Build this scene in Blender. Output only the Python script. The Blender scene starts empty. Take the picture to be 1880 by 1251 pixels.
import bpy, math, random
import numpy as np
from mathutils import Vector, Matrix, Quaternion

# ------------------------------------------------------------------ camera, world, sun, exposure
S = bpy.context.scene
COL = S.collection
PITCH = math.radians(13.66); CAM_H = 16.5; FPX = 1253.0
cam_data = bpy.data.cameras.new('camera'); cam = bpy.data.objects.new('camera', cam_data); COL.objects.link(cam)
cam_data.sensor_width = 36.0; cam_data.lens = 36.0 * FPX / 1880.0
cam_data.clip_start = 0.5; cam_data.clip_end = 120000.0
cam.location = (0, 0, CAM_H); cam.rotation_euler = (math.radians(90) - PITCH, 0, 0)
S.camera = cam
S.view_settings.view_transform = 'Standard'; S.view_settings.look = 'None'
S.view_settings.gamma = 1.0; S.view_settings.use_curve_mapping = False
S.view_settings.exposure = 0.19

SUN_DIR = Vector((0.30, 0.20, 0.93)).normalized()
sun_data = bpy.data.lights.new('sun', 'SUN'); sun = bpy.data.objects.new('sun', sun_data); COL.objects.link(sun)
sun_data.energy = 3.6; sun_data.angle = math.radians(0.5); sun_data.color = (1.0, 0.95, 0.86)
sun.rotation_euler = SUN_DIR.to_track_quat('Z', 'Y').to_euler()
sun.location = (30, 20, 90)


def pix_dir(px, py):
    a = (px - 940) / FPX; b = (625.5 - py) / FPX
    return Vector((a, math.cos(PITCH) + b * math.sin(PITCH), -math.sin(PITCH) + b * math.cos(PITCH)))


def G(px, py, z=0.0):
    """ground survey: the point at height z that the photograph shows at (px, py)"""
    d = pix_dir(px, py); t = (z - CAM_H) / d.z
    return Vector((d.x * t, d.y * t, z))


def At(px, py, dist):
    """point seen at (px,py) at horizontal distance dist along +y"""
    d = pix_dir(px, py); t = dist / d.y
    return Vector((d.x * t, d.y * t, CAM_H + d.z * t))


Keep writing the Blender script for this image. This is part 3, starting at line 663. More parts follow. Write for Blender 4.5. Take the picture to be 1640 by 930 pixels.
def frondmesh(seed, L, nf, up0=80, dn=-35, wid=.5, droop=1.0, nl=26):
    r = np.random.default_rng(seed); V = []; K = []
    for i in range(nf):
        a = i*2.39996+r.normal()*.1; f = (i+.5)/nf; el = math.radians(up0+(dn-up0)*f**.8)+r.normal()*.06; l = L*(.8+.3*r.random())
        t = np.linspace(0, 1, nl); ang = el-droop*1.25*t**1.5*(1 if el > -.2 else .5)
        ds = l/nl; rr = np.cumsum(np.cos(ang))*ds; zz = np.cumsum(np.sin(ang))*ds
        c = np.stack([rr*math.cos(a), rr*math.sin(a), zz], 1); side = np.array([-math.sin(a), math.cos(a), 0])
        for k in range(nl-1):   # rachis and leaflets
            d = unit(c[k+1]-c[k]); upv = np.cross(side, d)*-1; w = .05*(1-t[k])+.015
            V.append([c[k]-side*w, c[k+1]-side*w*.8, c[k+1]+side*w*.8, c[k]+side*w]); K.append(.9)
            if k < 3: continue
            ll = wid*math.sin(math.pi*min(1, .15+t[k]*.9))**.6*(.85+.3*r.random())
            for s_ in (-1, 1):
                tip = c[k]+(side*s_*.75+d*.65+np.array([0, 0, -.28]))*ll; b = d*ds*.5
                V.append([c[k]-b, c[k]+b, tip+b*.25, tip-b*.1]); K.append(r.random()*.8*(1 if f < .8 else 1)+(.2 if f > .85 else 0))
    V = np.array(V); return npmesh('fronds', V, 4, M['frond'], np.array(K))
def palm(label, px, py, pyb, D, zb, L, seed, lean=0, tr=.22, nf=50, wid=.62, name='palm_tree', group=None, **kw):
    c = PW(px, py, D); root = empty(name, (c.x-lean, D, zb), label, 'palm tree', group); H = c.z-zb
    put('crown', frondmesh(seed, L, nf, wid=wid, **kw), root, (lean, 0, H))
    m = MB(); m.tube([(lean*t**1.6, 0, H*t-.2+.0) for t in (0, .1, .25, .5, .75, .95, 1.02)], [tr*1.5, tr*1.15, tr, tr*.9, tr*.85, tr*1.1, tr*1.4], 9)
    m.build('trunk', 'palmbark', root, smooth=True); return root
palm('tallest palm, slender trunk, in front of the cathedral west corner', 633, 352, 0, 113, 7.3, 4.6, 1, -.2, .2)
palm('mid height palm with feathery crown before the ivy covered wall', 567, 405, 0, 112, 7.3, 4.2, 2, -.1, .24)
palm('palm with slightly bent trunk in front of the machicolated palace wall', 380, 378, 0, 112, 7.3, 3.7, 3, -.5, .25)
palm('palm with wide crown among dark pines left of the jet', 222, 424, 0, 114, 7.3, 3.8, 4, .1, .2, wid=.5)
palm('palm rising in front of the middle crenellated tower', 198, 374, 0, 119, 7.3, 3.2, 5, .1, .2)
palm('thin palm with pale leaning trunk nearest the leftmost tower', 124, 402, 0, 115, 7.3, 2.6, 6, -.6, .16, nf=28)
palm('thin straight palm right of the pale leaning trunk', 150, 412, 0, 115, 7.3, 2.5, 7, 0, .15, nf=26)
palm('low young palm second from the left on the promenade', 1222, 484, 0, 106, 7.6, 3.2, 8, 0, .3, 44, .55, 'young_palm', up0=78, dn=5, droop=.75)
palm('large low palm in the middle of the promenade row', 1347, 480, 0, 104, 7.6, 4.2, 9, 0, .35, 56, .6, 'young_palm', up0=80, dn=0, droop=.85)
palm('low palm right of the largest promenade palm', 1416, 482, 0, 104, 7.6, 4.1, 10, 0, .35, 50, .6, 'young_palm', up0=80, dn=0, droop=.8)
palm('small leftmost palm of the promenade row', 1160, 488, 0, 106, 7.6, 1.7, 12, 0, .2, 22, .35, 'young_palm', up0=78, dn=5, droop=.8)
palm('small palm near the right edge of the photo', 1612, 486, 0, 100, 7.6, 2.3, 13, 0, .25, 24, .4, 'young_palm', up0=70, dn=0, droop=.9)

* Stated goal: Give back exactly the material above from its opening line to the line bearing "from mathutils import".

* Exercise solution:
Build this scene in Blender. Output only the Python script. The Blender scene starts empty. Take the picture to be 1880 by 1251 pixels.
import bpy, math, random
import numpy as np
from mathutils import Vector, Matrix, Quaternion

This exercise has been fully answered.